High school journalism classes receive new cameras and lenses

AHS journalism student uses new camera

AHS journalism student uses new camera

Each AISD high school received new cameras and lenses this year for their journalism, newspaper and yearbook programs, funded by the technology section of the 2014 Bond package.

Emily Miller, the journalism teacher at Arlington High School, and her yearbook students could not be more thrilled with the new equipment. They received five Cannon 70D cameras, “the newest, the best, the latest edition of the DSLR cameras,” Miller raved, along with MacBook laptops, two wide angle lenses and a 75-200mm zoom lens, the kind real sports photographers use on the sidelines of Cowboys, Mavericks and Rangers games.

Hannah F., the yearbook’s junior photography editor, said the quality of their photographs has improved dramatically and used basketball pictures as an example. Taking good basketball photos had always been a challenge because of the players’ quick movements and the poor lighting in gymnasiums. But with the new cameras, Hannah said they have been able to take magazine quality pictures. The cameras have also made a big difference in photos taken at fine arts events, especially in the auditorium. They give the photographers the ability to shoot in low light environments and still capture “gorgeous” photos.

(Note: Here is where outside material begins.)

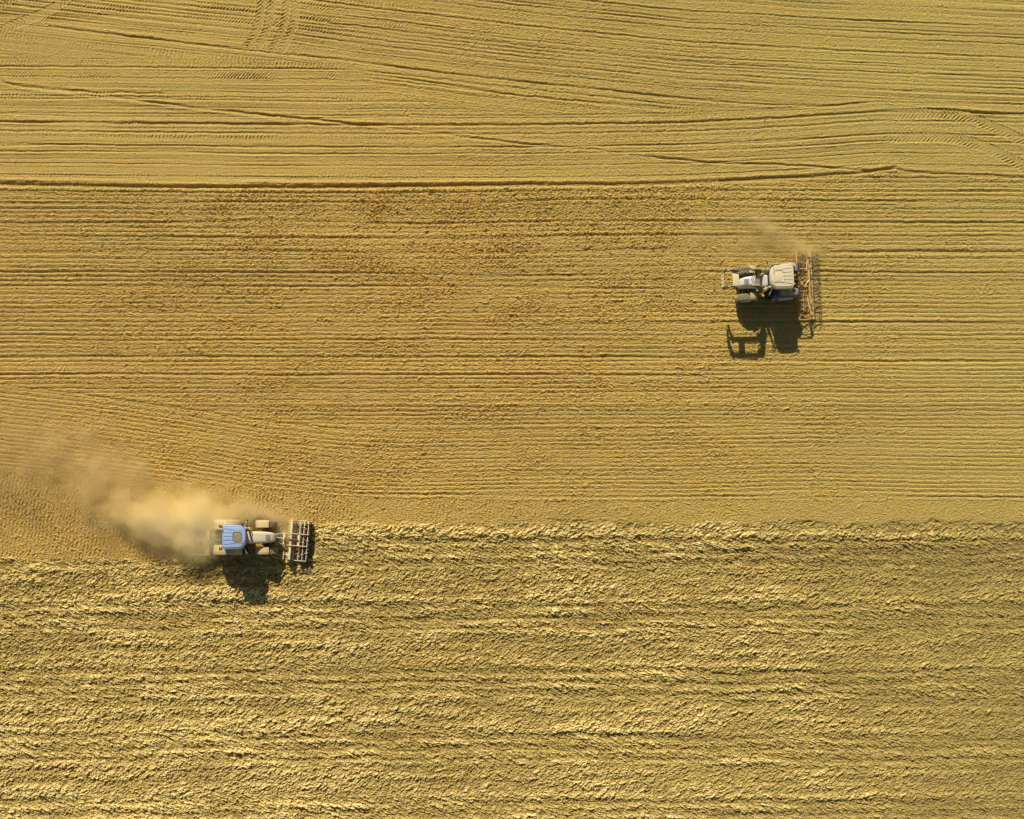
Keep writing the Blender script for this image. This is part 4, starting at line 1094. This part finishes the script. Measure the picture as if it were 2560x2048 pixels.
dust('dust_cloud', 'faint golden haze drifting off the top end of the orange-framed cultivator', 12.0, 26.0, 9.0, 16.0, 1.3,
     [(1985, 606, 80, 22, -10, .8, .4), (2035, 622, 60, 18, 5, .7, .4), (1880, 604, 110, 34, -4, .45, .4), (1940, 572, 120, 40, -12, .30, .45), (1830, 575, 110, 50, -5, .2, .45)],
     1.8, nscale=1.1, seed=8.2, colr=(1.0, .90, .46), thin=(1.0, .875, .42))
# ------------------------------------------------------------------ light and camera
w = bpy.data.worlds.new("World"); sc.world = w; w.use_nodes = True
nt = w.node_tree; bg = nt.nodes['Background']
sky = nt.nodes.new('ShaderNodeTexSky'); sky.sky_type = 'NISHITA'; sky.sun_disc = False
sky.sun_elevation = SUN_EL
nt.links.new(sky.outputs[0], bg.inputs[0]); bg.inputs[1].default_value = 0.05
sun = bpy.data.lights.new('sun', 'SUN'); sun.energy = 5.0; sun.angle = math.radians(0.5); sun.color = (1.0, 0.93, 0.80)
so = bpy.data.objects.new('sun', sun); col.objects.link(so)
# direction of travel of the light
dirv = Vector((math.sin(SUN_AZ) * math.cos(SUN_EL), -math.cos(SUN_AZ) * math.cos(SUN_EL), -math.sin(SUN_EL)))
so.rotation_euler = dirv.to_track_quat('-Z', 'Y').to_euler()
so.location = (-10, 30, 40)
sv = -dirv
sky.sun_rotation = math.atan2(sv.x, sv.y)
cam = bpy.data.cameras.new('camera'); co_ = bpy.data.objects.new('camera', cam); col.objects.link(co_)
NU, NV, HC, FP = 1100.0, 1360.0, 79.4, 2780.0
co_.location = (mapx(NU), mapy(NV), HC)
co_.rotation_euler = (0, 0, 0)
cam.sensor_width = 36; cam.lens = 36 * FP / 2560
cam.shift_x = (CU - NU) / 2560; cam.shift_y = (NV - CV) / 2560
cam.clip_end = 12000
sc.camera = co_
sc.view_settings.view_transform = 'Standard'; sc.view_settings.look = 'None'
sc.view_settings.exposure = 0; sc.view_settings.gamma = 1
sc.cycles.volume_bounces = 12
sc.cycles.volume_step_rate = 1.0
sc.cycles.max_bounces = 14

The reason the photo quality has improved so much is because the cameras are easy to use and teach. Previously, Hannah explained, many of the photographers did not really understand how to take good pictures. They would go out to events and come back with a bunch of bad photos. But with the new cameras, the photographers can quickly learn and grasp the different settings. Hannah actually does much of the camera instruction herself, sharing how to set up the camera and compose the best picture possible. “They have really learned how to adjust settings to take good photos,” Miller said.

The cameras have also “allowed us to do so much more” for the school newspaper, added Miller. The newspaper staffers are not only taking better pictures, they have also started shooting video for interviews posted online. Miller is excited to do even more with video next year as the students learn how to edit and utilize the video function further. (Check out the online version of the AHS school newspaper, The Colt.)

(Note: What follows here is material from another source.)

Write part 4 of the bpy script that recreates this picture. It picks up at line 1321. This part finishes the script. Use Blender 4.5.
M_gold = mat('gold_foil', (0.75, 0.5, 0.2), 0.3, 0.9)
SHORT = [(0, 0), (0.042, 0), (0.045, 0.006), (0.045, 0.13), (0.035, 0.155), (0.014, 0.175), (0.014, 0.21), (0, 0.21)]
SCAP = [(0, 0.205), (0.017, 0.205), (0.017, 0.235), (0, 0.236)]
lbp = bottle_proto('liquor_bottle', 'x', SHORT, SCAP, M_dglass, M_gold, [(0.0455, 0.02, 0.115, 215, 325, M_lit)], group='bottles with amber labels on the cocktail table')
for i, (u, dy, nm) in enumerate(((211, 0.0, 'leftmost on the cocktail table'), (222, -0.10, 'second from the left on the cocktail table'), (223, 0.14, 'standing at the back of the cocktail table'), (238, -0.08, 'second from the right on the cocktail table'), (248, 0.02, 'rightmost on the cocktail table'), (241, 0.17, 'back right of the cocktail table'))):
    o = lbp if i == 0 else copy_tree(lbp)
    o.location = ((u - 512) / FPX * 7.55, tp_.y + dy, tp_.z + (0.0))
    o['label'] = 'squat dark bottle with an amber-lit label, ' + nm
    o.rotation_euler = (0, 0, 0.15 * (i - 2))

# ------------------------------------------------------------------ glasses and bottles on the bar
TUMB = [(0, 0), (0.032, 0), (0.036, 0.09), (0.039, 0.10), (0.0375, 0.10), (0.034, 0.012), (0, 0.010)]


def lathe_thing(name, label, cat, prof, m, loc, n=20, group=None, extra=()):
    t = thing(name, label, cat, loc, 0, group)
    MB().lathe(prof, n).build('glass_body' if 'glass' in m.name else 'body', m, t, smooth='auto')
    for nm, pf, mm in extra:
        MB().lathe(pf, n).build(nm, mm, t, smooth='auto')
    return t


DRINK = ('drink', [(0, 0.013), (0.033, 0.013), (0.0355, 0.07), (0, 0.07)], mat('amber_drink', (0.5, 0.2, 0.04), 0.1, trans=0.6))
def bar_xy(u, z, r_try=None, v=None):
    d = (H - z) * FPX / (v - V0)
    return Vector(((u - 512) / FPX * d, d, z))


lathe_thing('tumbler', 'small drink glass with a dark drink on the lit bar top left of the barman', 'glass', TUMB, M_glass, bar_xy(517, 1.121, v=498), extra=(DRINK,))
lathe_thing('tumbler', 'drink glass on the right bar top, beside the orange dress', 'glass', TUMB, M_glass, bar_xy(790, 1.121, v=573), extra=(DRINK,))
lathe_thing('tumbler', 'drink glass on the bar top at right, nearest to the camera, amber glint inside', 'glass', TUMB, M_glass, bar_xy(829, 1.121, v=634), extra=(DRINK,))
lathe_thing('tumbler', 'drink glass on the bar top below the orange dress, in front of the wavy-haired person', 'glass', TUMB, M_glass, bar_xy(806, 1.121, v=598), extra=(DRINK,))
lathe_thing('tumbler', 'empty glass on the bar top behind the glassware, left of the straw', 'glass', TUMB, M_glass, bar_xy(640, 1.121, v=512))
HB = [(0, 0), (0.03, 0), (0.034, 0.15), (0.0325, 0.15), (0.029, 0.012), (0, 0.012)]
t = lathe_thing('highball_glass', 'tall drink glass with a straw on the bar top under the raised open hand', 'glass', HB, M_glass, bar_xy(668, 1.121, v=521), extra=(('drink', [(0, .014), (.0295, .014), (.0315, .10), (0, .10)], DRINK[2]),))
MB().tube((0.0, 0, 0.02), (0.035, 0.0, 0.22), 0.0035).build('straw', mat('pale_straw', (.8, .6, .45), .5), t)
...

In addition to the cameras, the MacBook laptops have also been a great help to the yearbook staff. The student editor can take the laptop and work on layout from home, which reduces the number of late night hours at the school, a major benefit for both students and teachers.

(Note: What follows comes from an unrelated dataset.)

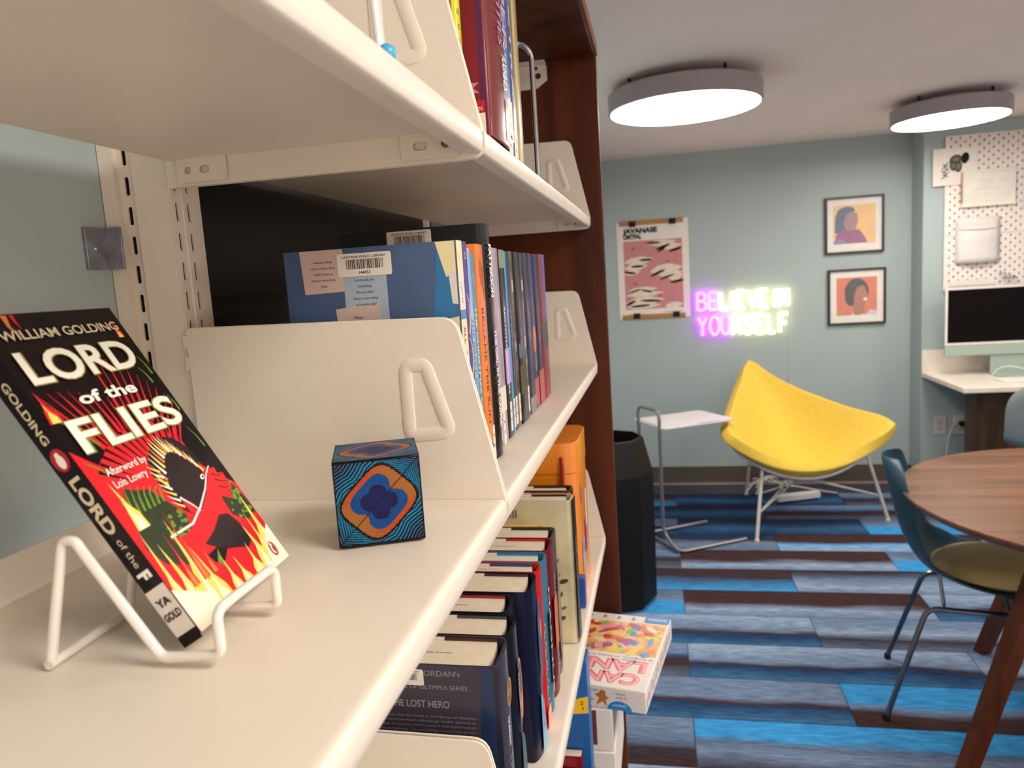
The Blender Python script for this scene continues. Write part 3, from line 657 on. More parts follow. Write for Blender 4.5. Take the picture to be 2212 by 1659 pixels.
for i, (lb, a, b_, h, xs, c, f_, ti, tcx, ts) in enumerate(data):
    t = book('hardback', lb, a, b_, zc, h, xs, .165, cov('low%d' % i, c), True, G, flap=f_); w_ = (b_-a)*1000
    p = P_spine(xs, (a+b_)/2, zc+h); p.l = .0012; tm = M('low_ink%d' % i, tcx, .5, var=0)
    if i == 0: p.ell(70, 4, 34, 9, M('flame_print', (206, 140, 110), .4)); p.ell(60, 6, 18, 5, M('smoke_print', (90, 80, 96), .4)); p.ell(150, 4, 30, 9, M('teal_print', (44, 96, 104), .4))
    if i == 2: p.ell(70, 8, 50, 12, M('cloud_print', (74, 76, 110), .4)); p.poly([(130, -10), (145, 6), (180, 12), (203, 8), (203, -12)], M('ice_print', (110, 190, 220), .4)); p.ell(60, 12, 12, 4, M('gold_print', (190, 150, 100), .4))
    if i == 3:
        gl = M('gold_curl', (240, 176, 60), .4)
        for k in range(6): p.line([(70+k*24, -3), (76+k*24, 4), (84+k*24, 2), (80+k*24, -4), (88+k*24, -5)], (1.5, 3), gl)
        p.rect(180, -12, 202, 12, M('coral_foot', (240, 160, 140), .4))
    if i == 4: p.rect(70, -10, 165, 10, black)
    if i == 5: p.rect(70, -14, 140, 14, M('orange_band', (196, 100, 40), .4))
    if i == 6: p.ell(120, 0, 70, 12, M('haze_print', (140, 130, 110), .5))
    if ti: p.text(ti, 40, -ts*.5, ts, tm, width=140, bold=.01)
    p.build('spine_print', t)
    if i in (1, 3, 5): stamp(t, xs-.05, (a+b_)/2+.002, zc+h-.0033)
t = book('picture_book', 'thin yellow hardback standing in front of the parchment book', .9925, 1.010, zc, .196, -.170, .15, cov('butter', (244, 208, 110)), True, G)
par = M('cover_parchment', (196, 184, 146), .4, var=.25, vs=14, coat=.5); t = book('hardback', 'tall parchment-coloured hardback with mossy marks and a black spine', 1.040, 1.078, zc, .2225, -.136, .19, par, True, G, flap=fl('black2', (26, 24, 26)))
p = P_minusY(-.326, 1.040, zc); p.l = .0002
rs = random.Random(5)
for k in range(14):
    x, y_, a = 140+rs.random()*34, 20+rs.random()*120, rs.random(); p.ell(x, y_, 3+5*a, 1+3*a, M('moss%d' % (k % 3), [(120, 118, 60), (90, 96, 56), (60, 66, 46)][k % 3], .5), 10, rs.random()*3)
for k in range(12): p.rect(60+k*4, 196, 62+k*4+(k % 3)*.6, 208, M('grey_bars', (130, 110, 96), .6))
p.build('cover_print', t)
p = P_spine(-.136, 1.059, zc+.2225); p.l = .0012; p.rect(0, -15, 222, 15, M('black_green', (24, 30, 28), .35)); p.text('THE VANISHING CITY', 60, -5, 12, M('moss_ink', (150, 146, 120), .5), width=150); p.build('spine_print', t)
for i, (a, b_, h, xs, c, lb) in enumerate(((1.0795, 1.112, .215, -.1435, (150, 60, 56), 'hardback with a dusty red flap behind the parchment book'), (1.1135, 1.146, .216, -.1445, (60, 50, 46), 'dark hardback farthest back in the lower row'))):
    book('hardback', lb, a, b_, zc, h, xs, .16, cov('far%d' % i, c), True, G, flap=fl('f%d' % i, ((170, 90, 80), (50, 40, 40))[i]))
t = thing('picture_book', 'small pink and white book leaning beside the parchment book', 'book', (-.17, 1.16, zc), G)
BX((-.26, 1.150, zc), (-.146, 1.158, zc+.16), M('pink_white_cover', (222, 190, 180), .4, var=.1)).build('cover', t, bevel=.0006)
BX((-.2605, 1.1515, zc+.001), (-.2602, 1.1565, zc+.159), paper).build('pages', t)
# orange canister game
orange = M('orange_canister', (240, 138, 22), .35, coat=.4, var=.05)
t = thing('game_canister', 'orange cardboard game canister with a red cord handle on the lower shelf', 'game', (-.225, 1.26, zc))
body = rpoly([(-.305, 1.185), (-.143, 1.185), (-.143, 1.345), (-.305, 1.345)], .03, 6)
b = B(); b.prism(body, (0, 0, zc), (1, 0, 0), (0, 1, 0), .222, orange); b.build('tub', t, bevel=.001)
b = B(); b.prism([(p[0]*1.0+(p[0]+.224)*.012, p[1]+(p[1]-1.265)*.012) for p in body], (0, 0, zc+.223), (1, 0, 0), (0, 1, 0), .052, orange); b.build('lid', t, bevel=.0015)
b = B(); b.tube(fillet([(-.168, 1.183, zc+.252), (-.166, 1.176, zc+.240), (-.167, 1.176, zc+.202), (-.163, 1.183, zc+.184)], .008), .0032, M('red_cord', (156, 26, 18), .6), 8); b.build('cord_handle', t)
p = P_minusY(-.305, 1.1838, zc-.03); p.text('Look it and Go!', 150, 217, 9, cream, 'r', width=98, bold=.03); p.rect(38, 158, 104, 200, M('green_photo', (170, 176, 90), .4), r=4)
p.ell(62, 186, 16, 12, M('dark_hair_print', (60, 22, 46), .5)); p.ell(70, 172, 12, 10, M('blue_shirt_print', (70, 100, 160), .5)); p.ell(90, 190, 12, 8, M('skin_print', (214, 176, 120), .5)); p.rect(50, 158, 104, 166, cream, r=2)
p.poly(rpoly([(112, 196), (128, 196), (150, 178), (146, 160), (132, 154), (112, 170)], 4), M('cyan_patch', (20, 132, 190), .4)); p.build('front_print', t)
p = P_plusX(-.1425, 1.26, zc-.03); p.rect(-50, 70, -18, 128, M('sky_patch', (150, 190, 220), .4), r=6); p.ell(-34, 112, 8, 10, M('hair_patch', (150, 110, 70), .5)); p.rect(-8, 92, 14, 150, M('magenta_patch', (140, 26, 96), .4), r=5); p.ell(-40, 210, 8, 16, M('lilac_patch', (130, 110, 170), .4)); p.rect(16, 130, 34, 200, cream, r=6); p.build('side_print', t)
t = thing('card_pack', 'small blue illustrated pack at the foot of the orange canister', 'card pack', (-.15, 1.17, zc))
BX((-.160, 1.161, zc), (-.137, 1.180, zc+.052), M('blue_pack', (28, 78, 156), .35, var=.3, vs=40)).build('carton', t, bevel=.001)
P_minusY(-.160, 1.161, zc).poly([(2, 0), (10, 0), (6, 22), (2, 26)], cream).build('carton_print', t)

# ---- low shelf: board games and books
zd = ZL['D']+.0004
def box_lid(t, mat_, lo, hi, name='box_lid'): return BX(lo, hi, mat_).build(name, t, bevel=.0015)
G = 'board game boxes on the low shelf'
t = thing('game_box', 'white game box upright with a framed dark picture, under the sloping game box', 'game box', (-.2, 1.36, zd), G)
BX((-.365, 1.205, zd+.118), (-.106, 1.44, zd+.1965), cardw).build('box_lid', t, bevel=.0015)
p = P_minusY(-.340, 1.205, zd+.086)
p.rect(120, 42, 206, 108, M('maroon_frame', (120, 56, 46), .5)); p.rect(126, 50, 198, 104, M('forest_picture', (60, 54, 44), .5, var=.4, vs=60)); p.ell(150, 92, 16, 10, M('navy_picture', (30, 44, 84), .5)); p.line([(140, 34.5), (180, 34.5), (194, 40)], 2.4, black); p.build('front_print', t)
p = P_plusX(-.106, 1.215, zd+.105)
for k in range(26): p.rect(6+k*7.4, 16+(k*7 % 13), 8.5+k*7.4+(k % 3), 86-(k*5 % 17), M('grey_lines', (140, 136, 144), .6))
p.build('side_print', t)
t = thing('game_box', 'white game box with black scribbled print, lowest of the white boxes', 'game box', (-.2, 1.36, zd), G)
BX((-.37, 1.200, zd), (-.1035, 1.445, zd+.1170), cardw).build('box_lid', t, bevel=.0015)
p = P_minusY(-.345, 1.200, zd+.055); rs = random.Random(9)
for k in range(8): x = 140+k*9; p.line([(x, 10+rs.random()*30), (x+6, 20+rs.random()*20), (x+10, 8+rs.random()*30)], 1.6, black)
p.ell(222, 20, 4, 4, black); p.build('front_print', t)
# Long white candy game box resting on top, sticking out into the aisle
cx_, cy_ = -.022-.985*.125, 1.3325+.17*.125
T = Matrix.Translation(Vector((cx_, cy_, zd+.2185))) @ Matrix.Rotation(math.radians(-9.8), 4, 'Z')
t = thing('game_box', 'white game box with upside-down red letters and sweets picture, sticking out of the shelf', 'game box', mat=T, group=G)
W, D_, Hh = .125, .1405, .021
B().box((-W, -D_, -Hh), (W, D_, Hh), cardw).build('box_lid', t, local=True, bevel=.0018)
p = Pr((0, 0, Hh), (-1, 0, 0), (0, -1, 0), d=.00001); pk1 = M('candy_red', (226, 110, 120), .45, var=.1); pk2 = M('candy_pink', (244, 176, 176), .45)
x0 = -145
def cand(s_, x, y, sz, w_): p.text(s_, x, y, sz, pk1, bold=.07, width=w_); p.text(s_, x+.8, y+.6, sz, pk2, bold=0.0, width=w_-1.5)
cand('CANDY', -108, 92, 34, 172); cand('LAND', -112, 47, 36, 150)
p.text('A Kingdom of Sweet Adventures', -118, 32, 7, M('indigo_ink', (70, 66, 120), .5, var=0), width=165); p.poly([(-90, 41), (-66, 40), (-58, 45), (-82, 46)], M('pale_lilac', (170, 176, 220), .5))
sw = [(240, 120, 90), (250, 200, 90), (230, 90, 70), (130, 180, 80), (246, 150, 160), (60, 150, 206), (180, 90, 160), (220, 210, 50), (250, 170, 60), (240, 220, 190), (214, 60, 50), (120, 150, 210)]
p.rect(-121, -108, 118, 22, M('sweets_base', (244, 190, 120), .5, var=.3, vs=60)); rs = random.Random(2)
for k in range(90):
    c = rs.randrange(12); p.ell(-108+rs.random()*212, -100+rs.random()*114, 6+rs.random()*13, 4+rs.random()*7, M('sweet%d' % c, sw[c], .4), 9, rs.random()*3)
p.poly([(-110, 18), (-100, 28), (-90, 20), (-98, 10)], M('sweet5', sw[5], .4))
p.rect(-124, -139.5, -74, -114, M('badge_blue', (30, 140, 206), .4), r=7); p.text('GAMING', -99, -131, 7, white, 'c', bold=.02)
for k in range(4): p.ell(-50+k*30, -126, 3, 4, M('tiny_print', (150, 140, 140), .5)); p.line([(-56+k*30, -120), (-46+k*30, -118)], 2, MATS['tiny_print'])
p.build('top_print', t, local=True)
p = Pr((0, -D_, 0), (1, 0, 0), (0, 0, 1)); p.poly([(78+22*math.cos(a*PI/10), -20.5+17*math.sin(a*PI/10)) for a in range(11)], MATS['badge_blue']); p.text('GAMING', 78, -14, 4.5, white, 'c')
p.text('Sweet', 72, 8, 5, MATS['tiny_print'], bold=.02); p.text('AGES 3+', 72, 1, 4, MATS['tiny_print'], bold=.02); p.text('the world of sweet treats', 6, 8, 5, MATS['indigo_ink'], 'c', rot=.08); p.ell(22, -6, 9, 5, MATS['pale_lilac'])
p.poly([(x-20, y) for x, y in ((56, -16), (62, -2), (54, 4), (62, 8), (66, 14), (74, 12), (74, 4), (80, 0), (74, -4), (76, -17), (68, -8))], M('gingerbread', (196, 116, 40), .5)); p.build('front_print', t, local=True)
p = Pr((W, 0, 0), (0, 1, 0), (0, 0, 1))
for k in range(17): p.rect(-132+k*15, -14+(k*5 % 9), -126+k*15, 4+(k*3 % 11), M('side_speck%d' % (k % 3), [(150, 160, 190), (180, 80, 70), (190, 180, 180)][k % 3], .5))
p.build('side_print', t, local=True)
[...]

“Without the bond, we would not have had the funds to buy these,” said Miller about the new equipment. “My goal with yearbook is to make sure every kid can afford one.” So they keep the price down and make very little money off sales, which also means they don’t have extra money to buy new equipment. But thanks to the bond, each Arlington high school’s journalism program now has state-of-the-art equipment that improves the students learning experience, along with the quality of the newspapers and yearbooks they produce.